Lantus has lost its patent protection, and competitors are starting to chip away at its sales. Also, Sanofi completed an $11.6 billion acquisition of Bioverativ to gain exposure to the $10 billion-per-year hemophilia market earlier this year, but new treatments in development could reduce future sales of those newly acquired drugs if trials pan out.

Meanwhile, Walmart was once a top Berkshire Hathaway holding, but Buffett began selling shares in 2016 after referring to Amazon.com founder Jeff Bezos as a “genius” and saying at his annual investor conference that “We’re not going to out-Bezos Bezos.”

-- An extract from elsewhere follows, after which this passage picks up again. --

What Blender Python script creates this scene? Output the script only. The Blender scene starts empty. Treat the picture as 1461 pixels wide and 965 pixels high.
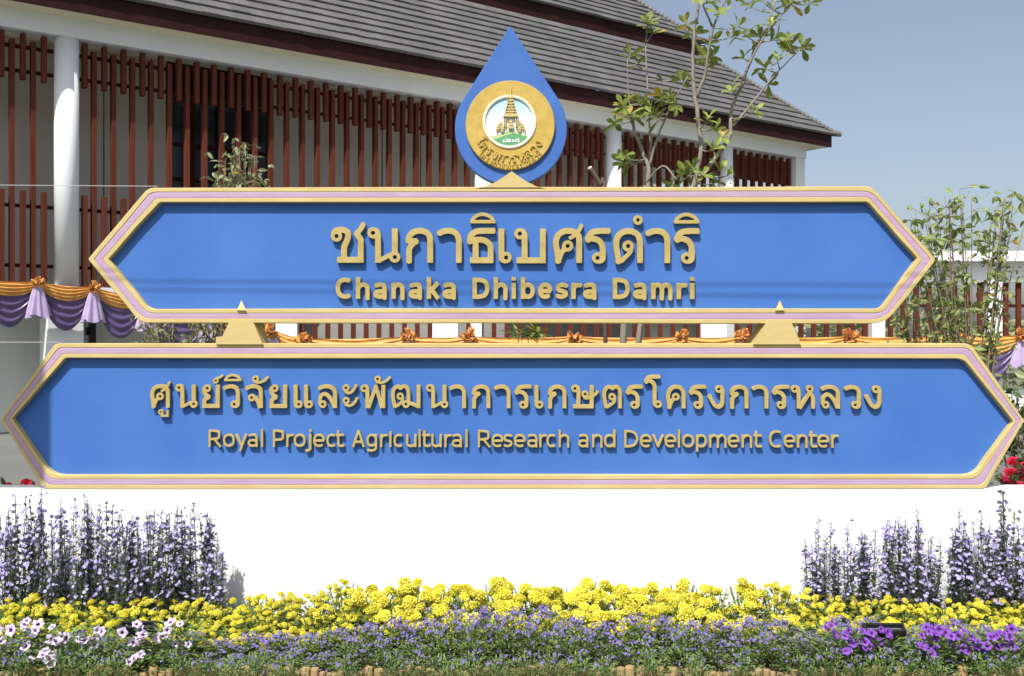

Walmart’s inability to slow Amazon’s success to maintain market share and worry over how trade disputes and rising wages could impact sales and profitability are probably why Berkshire Hathaway sold the last of its remaining 1.4 million shares in the third quarter.

Prepare for landing?

One of the most shocking investments in recent memory has been Warren Buffett’s scattershot embrace of airline companies. In the past, he’s called airlines a terrible investment because of overcapacity, volatile jet fuel costs, labor disputes, price wars, and a reliance on a strong economy supporting business travel and personal travel demand.

Yet he stockpiled airlines in Berkshire Hathaway’s portfolio in 2017, acquiring a slate of the biggest performers, including American Airlines, United Continental, Southwest Air, and Delta Air (NYSE:DAL). In the third quarter, he trimmed positions in every one of those companies except Delta. He sold 1 million shares in American, 700,000 shares of United Continental, and 500,000 shares in Southwest, but he added 1.9 million shares of Delta, boosting his stake by 2%.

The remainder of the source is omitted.